From the press release:
Red Hat (NYSE: RHT), the world's leading provider of open source solutions, today announced that Union Bank of California, one of the 25 largest banks in the United States, will standardize its IT infrastructure on Red Hat Enterprise Linux. The Company migrated to Red Hat Enterprise Linux from AIX to realize significant performance gains as well as centralized, secure management through Red Hat Network. Union Bank is also piloting JBoss as well as MySQL and plans to make Red Hat's complete solution stack part of its core technology direction....It's awesome to see this kind of public support for open source. Virtually 100% of the Fortune 500 are running Linux, and 81% (or more) are deploying open source applications (according to CIO Insight and a range of other studies). Yet few will talk about it. That's too bad, but hopefully getting better.The criteria for Union Bank’s platform selection included cost, reliability, scalability, security, provisioning, configuration management, the available talent pool and what the it believed to be the future direction of the software space.
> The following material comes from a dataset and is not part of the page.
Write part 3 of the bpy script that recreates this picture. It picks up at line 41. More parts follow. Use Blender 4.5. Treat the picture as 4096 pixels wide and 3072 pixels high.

Red Hat was able to meet all of the requirements, and in just nine months UBOC built solutions running on Red Hat Enterprise Linux, JBoss Enterprise Middleware Suite and MySQL.
As for Novell SUSE, I want at least one announcement on SUSE adoption that isn't brokered by Microsoft. I know from my time working there that Novell has been successful in getting big deals with some marquee customers. But we don't hear anything about those. I will be ecstatic to post them here and talk up SUSE, but not if Novell has to rely on a dubious patent pact and Microsoft's COO to make the sale.